YOUR OBJECTIVE: Reproduce verbatim the lines up to and including the one with "M_NAVY, 0.0022, 0.0015)", starting from the first.

INFORMATION PROVIDED:

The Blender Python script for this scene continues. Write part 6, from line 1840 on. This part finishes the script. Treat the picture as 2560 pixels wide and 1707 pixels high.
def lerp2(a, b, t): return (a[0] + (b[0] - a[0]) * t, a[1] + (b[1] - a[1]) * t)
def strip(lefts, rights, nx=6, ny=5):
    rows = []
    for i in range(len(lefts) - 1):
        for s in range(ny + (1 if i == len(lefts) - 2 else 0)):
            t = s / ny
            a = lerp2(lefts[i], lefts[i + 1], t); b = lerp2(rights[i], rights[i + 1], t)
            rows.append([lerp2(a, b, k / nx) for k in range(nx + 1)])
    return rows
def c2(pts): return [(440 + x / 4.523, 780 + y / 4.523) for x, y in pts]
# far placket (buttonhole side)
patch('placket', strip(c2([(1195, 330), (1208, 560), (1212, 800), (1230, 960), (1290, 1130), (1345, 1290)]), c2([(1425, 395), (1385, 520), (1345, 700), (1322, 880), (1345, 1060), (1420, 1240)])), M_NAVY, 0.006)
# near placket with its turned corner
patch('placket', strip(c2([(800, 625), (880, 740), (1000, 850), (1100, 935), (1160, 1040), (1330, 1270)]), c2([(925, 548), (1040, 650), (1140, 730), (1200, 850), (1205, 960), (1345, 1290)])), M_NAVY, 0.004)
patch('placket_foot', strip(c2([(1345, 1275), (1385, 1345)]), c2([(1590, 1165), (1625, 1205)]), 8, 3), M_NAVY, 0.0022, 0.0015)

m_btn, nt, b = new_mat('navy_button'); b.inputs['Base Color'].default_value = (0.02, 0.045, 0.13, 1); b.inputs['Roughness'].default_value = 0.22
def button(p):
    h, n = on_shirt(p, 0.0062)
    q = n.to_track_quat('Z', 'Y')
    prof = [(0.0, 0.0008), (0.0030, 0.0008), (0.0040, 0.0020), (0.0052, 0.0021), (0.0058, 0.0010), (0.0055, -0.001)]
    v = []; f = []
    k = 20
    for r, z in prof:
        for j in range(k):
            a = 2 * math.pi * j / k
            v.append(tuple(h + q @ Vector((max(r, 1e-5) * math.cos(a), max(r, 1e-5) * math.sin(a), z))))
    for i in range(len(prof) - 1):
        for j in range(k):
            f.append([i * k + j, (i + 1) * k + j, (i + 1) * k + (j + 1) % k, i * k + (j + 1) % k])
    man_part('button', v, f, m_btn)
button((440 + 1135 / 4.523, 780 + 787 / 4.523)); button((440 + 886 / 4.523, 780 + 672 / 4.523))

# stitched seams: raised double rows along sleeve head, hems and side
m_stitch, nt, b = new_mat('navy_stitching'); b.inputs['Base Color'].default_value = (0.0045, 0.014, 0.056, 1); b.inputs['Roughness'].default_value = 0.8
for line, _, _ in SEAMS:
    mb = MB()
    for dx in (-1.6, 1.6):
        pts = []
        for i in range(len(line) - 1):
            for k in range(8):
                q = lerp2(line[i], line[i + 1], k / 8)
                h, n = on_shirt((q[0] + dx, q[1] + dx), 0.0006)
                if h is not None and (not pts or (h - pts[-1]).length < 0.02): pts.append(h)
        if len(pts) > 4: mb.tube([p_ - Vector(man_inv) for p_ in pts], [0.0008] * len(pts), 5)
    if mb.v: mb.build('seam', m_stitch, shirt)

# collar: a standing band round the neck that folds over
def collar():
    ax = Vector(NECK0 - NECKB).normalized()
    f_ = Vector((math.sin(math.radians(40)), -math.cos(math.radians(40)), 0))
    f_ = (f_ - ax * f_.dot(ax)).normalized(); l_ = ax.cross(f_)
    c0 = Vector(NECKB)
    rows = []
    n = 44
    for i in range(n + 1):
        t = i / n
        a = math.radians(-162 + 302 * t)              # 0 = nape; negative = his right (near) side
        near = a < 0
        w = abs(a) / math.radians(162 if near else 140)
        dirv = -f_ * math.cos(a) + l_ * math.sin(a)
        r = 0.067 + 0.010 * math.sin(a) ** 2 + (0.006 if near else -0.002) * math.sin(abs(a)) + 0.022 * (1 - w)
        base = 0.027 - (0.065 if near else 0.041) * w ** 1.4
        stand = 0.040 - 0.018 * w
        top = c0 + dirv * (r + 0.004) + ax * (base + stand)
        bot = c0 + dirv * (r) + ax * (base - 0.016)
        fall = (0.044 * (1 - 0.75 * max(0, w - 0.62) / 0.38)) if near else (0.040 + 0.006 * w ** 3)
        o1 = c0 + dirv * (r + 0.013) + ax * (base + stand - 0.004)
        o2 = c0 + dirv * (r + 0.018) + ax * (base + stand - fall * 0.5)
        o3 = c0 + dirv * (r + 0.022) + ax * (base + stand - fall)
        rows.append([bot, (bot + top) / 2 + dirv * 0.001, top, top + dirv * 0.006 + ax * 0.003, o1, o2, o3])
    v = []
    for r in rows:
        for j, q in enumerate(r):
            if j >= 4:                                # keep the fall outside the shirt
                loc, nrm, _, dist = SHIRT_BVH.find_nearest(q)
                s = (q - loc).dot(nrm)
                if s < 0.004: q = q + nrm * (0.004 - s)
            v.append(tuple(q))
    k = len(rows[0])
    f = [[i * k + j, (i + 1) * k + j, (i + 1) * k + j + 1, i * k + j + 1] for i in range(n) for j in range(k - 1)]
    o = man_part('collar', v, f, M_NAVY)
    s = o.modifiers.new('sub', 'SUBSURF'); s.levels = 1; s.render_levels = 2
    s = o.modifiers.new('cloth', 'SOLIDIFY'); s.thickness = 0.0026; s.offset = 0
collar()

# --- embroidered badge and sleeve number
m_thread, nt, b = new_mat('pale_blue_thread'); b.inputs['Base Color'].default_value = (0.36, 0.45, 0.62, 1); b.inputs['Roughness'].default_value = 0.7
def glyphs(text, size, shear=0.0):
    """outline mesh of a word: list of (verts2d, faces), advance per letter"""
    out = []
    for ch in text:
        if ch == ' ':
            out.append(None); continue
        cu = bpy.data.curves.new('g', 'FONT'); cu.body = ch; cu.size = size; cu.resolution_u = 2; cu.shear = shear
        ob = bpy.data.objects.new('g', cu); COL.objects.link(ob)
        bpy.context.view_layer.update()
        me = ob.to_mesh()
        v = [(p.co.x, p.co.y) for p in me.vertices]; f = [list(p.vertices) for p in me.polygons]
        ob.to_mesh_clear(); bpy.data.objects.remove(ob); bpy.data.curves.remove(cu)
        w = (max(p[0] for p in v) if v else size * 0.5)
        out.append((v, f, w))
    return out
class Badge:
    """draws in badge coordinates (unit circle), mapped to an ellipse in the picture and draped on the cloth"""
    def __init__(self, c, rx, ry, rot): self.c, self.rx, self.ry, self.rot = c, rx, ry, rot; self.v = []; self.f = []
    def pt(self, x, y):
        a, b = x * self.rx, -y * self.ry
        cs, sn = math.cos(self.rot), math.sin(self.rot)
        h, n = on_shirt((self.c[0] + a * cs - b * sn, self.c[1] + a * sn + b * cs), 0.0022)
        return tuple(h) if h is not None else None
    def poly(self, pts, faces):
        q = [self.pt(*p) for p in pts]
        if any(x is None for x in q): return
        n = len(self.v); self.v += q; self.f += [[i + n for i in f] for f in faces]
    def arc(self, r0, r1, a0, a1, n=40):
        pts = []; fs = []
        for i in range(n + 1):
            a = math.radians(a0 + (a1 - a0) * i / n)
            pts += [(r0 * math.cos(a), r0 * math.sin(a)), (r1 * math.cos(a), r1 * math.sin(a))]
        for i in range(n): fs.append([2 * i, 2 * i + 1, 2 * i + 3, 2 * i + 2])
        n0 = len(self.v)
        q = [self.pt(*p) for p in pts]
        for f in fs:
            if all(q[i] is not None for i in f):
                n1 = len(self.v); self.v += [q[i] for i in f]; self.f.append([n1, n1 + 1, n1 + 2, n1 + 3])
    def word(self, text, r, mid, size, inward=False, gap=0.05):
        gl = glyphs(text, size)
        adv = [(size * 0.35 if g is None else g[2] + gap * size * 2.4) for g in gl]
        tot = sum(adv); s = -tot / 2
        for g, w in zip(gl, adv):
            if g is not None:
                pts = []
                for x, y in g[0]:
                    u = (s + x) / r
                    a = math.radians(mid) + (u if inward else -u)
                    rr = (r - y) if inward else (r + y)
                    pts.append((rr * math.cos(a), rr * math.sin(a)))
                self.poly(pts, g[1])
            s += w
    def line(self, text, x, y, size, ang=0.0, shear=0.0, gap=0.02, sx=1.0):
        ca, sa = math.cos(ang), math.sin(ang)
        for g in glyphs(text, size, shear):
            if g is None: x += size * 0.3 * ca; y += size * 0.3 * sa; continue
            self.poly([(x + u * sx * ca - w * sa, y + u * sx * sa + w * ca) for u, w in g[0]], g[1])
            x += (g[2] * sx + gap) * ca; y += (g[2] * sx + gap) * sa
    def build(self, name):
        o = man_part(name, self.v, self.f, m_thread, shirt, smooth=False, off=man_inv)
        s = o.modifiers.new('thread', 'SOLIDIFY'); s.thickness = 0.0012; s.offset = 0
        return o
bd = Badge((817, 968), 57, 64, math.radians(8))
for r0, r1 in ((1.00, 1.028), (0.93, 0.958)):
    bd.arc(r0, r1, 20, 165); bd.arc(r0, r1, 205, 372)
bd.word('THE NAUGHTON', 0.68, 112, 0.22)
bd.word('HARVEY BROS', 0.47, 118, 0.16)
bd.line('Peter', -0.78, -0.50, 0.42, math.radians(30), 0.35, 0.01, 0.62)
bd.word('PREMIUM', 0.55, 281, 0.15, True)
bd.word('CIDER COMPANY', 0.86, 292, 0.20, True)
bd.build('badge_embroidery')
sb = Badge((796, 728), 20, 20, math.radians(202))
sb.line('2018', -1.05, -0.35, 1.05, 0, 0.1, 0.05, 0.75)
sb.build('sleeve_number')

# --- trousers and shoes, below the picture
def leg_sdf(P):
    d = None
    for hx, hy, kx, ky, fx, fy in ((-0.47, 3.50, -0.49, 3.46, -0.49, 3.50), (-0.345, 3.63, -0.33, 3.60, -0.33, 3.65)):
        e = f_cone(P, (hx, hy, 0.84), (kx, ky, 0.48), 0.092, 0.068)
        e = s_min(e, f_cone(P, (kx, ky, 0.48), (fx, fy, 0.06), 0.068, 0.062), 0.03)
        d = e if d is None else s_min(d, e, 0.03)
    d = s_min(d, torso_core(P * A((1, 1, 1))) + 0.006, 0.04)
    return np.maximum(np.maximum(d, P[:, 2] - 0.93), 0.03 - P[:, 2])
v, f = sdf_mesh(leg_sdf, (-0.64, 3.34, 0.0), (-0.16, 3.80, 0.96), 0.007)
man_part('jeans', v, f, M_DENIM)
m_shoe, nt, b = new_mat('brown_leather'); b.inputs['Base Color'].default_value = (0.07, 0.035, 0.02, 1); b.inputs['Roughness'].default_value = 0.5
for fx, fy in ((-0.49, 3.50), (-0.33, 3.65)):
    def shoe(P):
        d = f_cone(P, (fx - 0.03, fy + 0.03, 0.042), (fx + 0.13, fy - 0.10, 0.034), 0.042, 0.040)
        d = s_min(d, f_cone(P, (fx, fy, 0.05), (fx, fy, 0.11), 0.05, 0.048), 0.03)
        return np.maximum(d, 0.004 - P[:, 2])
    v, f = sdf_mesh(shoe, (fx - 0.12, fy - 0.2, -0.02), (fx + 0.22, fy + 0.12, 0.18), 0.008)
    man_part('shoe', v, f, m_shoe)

SOLUTION TO THIS EXERCISE:
The Blender Python script for this scene continues. Write part 6, from line 1840 on. This part finishes the script. Treat the picture as 2560 pixels wide and 1707 pixels high.
def lerp2(a, b, t): return (a[0] + (b[0] - a[0]) * t, a[1] + (b[1] - a[1]) * t)
def strip(lefts, rights, nx=6, ny=5):
    rows = []
    for i in range(len(lefts) - 1):
        for s in range(ny + (1 if i == len(lefts) - 2 else 0)):
            t = s / ny
            a = lerp2(lefts[i], lefts[i + 1], t); b = lerp2(rights[i], rights[i + 1], t)
            rows.append([lerp2(a, b, k / nx) for k in range(nx + 1)])
    return rows
def c2(pts): return [(440 + x / 4.523, 780 + y / 4.523) for x, y in pts]
# far placket (buttonhole side)
patch('placket', strip(c2([(1195, 330), (1208, 560), (1212, 800), (1230, 960), (1290, 1130), (1345, 1290)]), c2([(1425, 395), (1385, 520), (1345, 700), (1322, 880), (1345, 1060), (1420, 1240)])), M_NAVY, 0.006)
# near placket with its turned corner
patch('placket', strip(c2([(800, 625), (880, 740), (1000, 850), (1100, 935), (1160, 1040), (1330, 1270)]), c2([(925, 548), (1040, 650), (1140, 730), (1200, 850), (1205, 960), (1345, 1290)])), M_NAVY, 0.004)
patch('placket_foot', strip(c2([(1345, 1275), (1385, 1345)]), c2([(1590, 1165), (1625, 1205)]), 8, 3), M_NAVY, 0.0022, 0.0015)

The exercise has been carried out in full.